Senior player Bill Schneeman got a big surprise at his assigned home when he walked into the kitchen to find 15 high school girls having a pizza party.

At 6 feet 8 inches, he was the tallest person in the room and had nowhere to hide from the girls, who were expecting him.

“They said ‘Hi, Bill,'” Schneeman said Monday with a look of embarrassment on his face.

His only comment on the party has become a catch phrase among his teammates.

“The pizza was good,” he said.

His teammates were equally distracted. After the Falcons beat Carle Place 66-63 and East Rockaway 57-49, they took two days for sightseeing in the city. Junior Nick Plastino had almost nothing to say about playing the short but physical New York competition, but everything to say about the nation’s largest metropolis.

“The city itself was so amazing,” he said this week.

Brandon Adams, another senior on the team, clarified that thought.

“Everything was so much bigger than Seattle,” he said. “It seems like a block in New York.”

While Adams’ best New York moment came during the Carle Place game, when he drew double coverage with nine seconds to go, then dished a pass off to Tornga for the game-winner, it was a different basketball game that enthralled the rest of his teammates.

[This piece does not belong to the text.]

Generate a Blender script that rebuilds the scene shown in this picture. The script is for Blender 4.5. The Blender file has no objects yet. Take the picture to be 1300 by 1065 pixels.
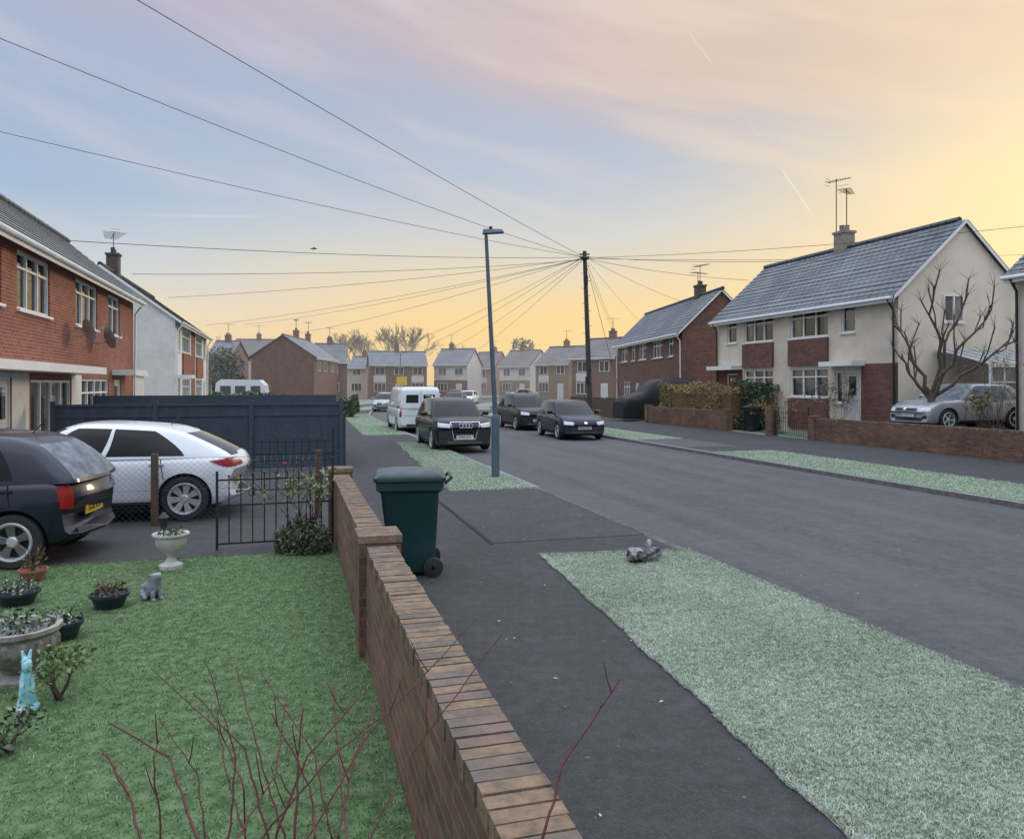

Thanks to a connection made by Falcon assistant coach John Kipling — who is an East Rockaway native — the team received 15 free tickets to a New York Knicks-San Antonio Spurs game at Madison Square Garden.

Junior Kyle McGillen said his night at the Garden is the one thing he will always remember about a trip he would gladly take again.

“It was a great experience,” he said.

Other highlights included a visit to the Museum of Natural History, rides between East Rockaway and New York on a commuter train, and a two-day search conducted by the team’s players for the best deal on “I Love New York” T-shirts.

On top of all that, the trip was a cultural experience. Several team members said they had trouble getting used to New York accents and the liberal use of two words previously unknown to most of them: “scumbag” and “dirtbag.”

In their host homes, the Falcons also found what living in a dense urban community means for its residents.

Tornga said he didn’t think his lifestyle would fit, literally, into the small, 1930s-era East Rockaway homes.

“There’s just so much stuff they have to go without because there’s so little space,” he said.

Andy Davis, the team’s head coach, had his own cultural experience. While taking a walk with his wife, he found himself disoriented and lost in a grid of streets and houses that seemed more like a maze than a neighborhood.

“That made a 30-minute walk a lot longer than we had planned,” he said.

The team’s trip was made possible by Coach Kipling, who arranged the Falcons’ two New York games with an old friend who happened to be East Rockaway’s coach. Team members paid for much of the trip themselves out of their pockets and through fund-raisers. Several South Whidbey businesses also chipped in money.

The trip was approved by high school administration and the South Whidbey Board of Education.